I can still remember everything about that day. It was a normal Tuesday, I got onto the school bus at the end of my driveway and headed to school under blue skies. From the second I stepped into school I knew something was up, teachers had a fearful look on their faces that someone of any age could understand. A fellow classmate who came in late to school said there was an “accident” in the city. Mumbling and panic began to spread over the room. Students were getting picked up by parents, police officers were filing into the school, confusion was the only certainty of the moment. Shortly after I would return home and to this day I can vividly remember everything about walking through my front door. My parents and siblings crowded around the television with the same horrified look that my teachers had. Still unsure of what exactly was going on, having all these insane imaginary scenarios in my head, my daydreaming was broken my mother asking “Do you know what the World Trade Center is?” I was about to turn 8, I was in the third grade and I thought I knew everything. I looked at her and said “yea?” not wanting her to know that I really didn’t know. Then I looked at the tv to see what I knew as the “twin towers” collapsed to rumble and fire on the Manhattan streets. Being born and raised in New York of course I knew the twin towers, being 8 years old I was amazed by their size and stature, but right in that moment I just didn’t understand. Coming from a town filled with FDNY, NYPD and other NYC commuters, the next few hours were filled with frantic phone calls to friends and family members to see if they were alive and safe. Unfortunately for many New Yorkers those phone calls rang with no answer. In the days following the world would come to understand the unfathomable occurrences of that day, September 11th, 2001. How a group of human beings would act in a way to kill over 3,000 of their fellow human beings, no one can really understand. As the years went on the slogan “Never Forget” would become the moniker to remember all those who perished from the events that day. However I believe that phrase is a great reminder of something else.
Throughout history there has always been repeated occurrences of human on human violence, some that we may never understand the motive. We often remember these horrible events and those who were the driving force behind them; the terrorists, the murderers, the ones who caused harm on so many. What we often forget in the wake of these tragedies is the swarms of people who rise up and unite to help push past the atrocities. In the world of physics Newton’s third law states “for every action there is an equal and opposite reaction.” Fortunately for humanity this can be untrue outside physics, sometimes that action causes a greater and more powerful reaction, not an equal one. For every horrible act caused by humans there are many brilliant and beautiful responses that show the true character of human beings. Let us not harp on those who intend to drag society down but rather illuminate those who set out to raise the standard of hope and love, for they are much greater in population.
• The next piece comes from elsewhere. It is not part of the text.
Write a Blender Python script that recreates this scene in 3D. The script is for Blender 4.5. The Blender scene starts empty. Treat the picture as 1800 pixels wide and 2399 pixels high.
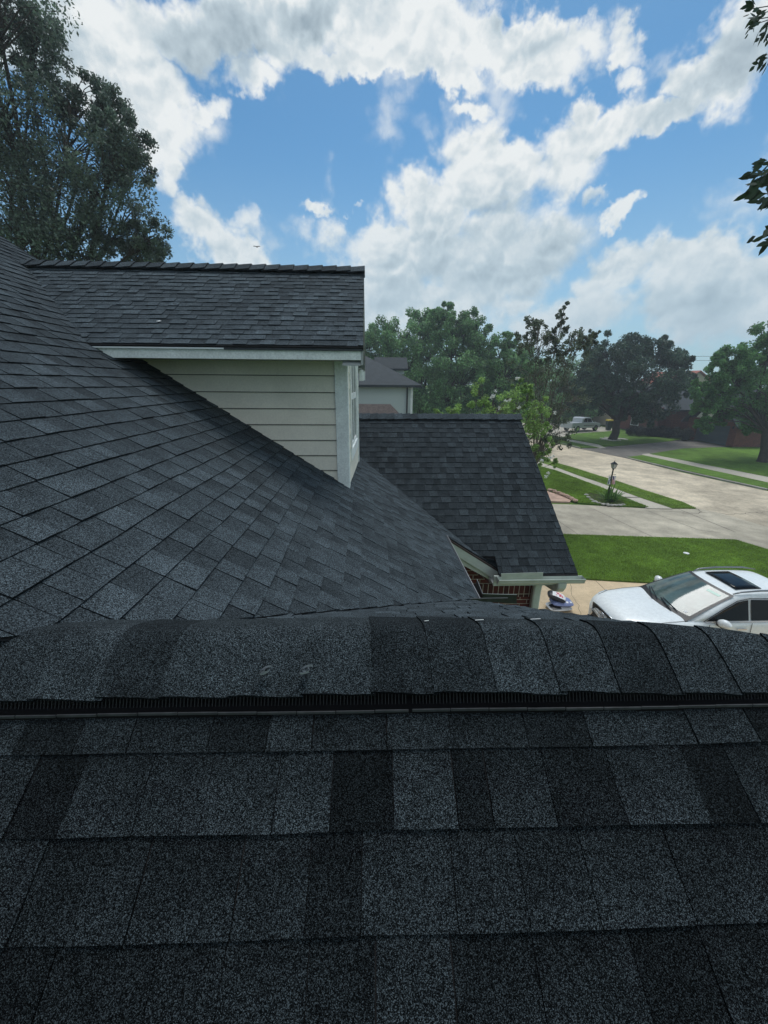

I choose not to remember the few that caused the damage on 9/11 but rather those who came back the next days, weeks and months to clear the rubble, assist the injured and lend a collective shoulder to cry on. As the 15th anniversary of that fateful day approaches let us remember not only those we lost but also those who united and showed that hatred does not cease by hatred but only by love. It is this that we must “Never Forget.”
Though I am enjoying every second of being over here in Ireland, today September 11th, my heart is back home in New York mourning those we have lost and remember those who responded in the face of danger.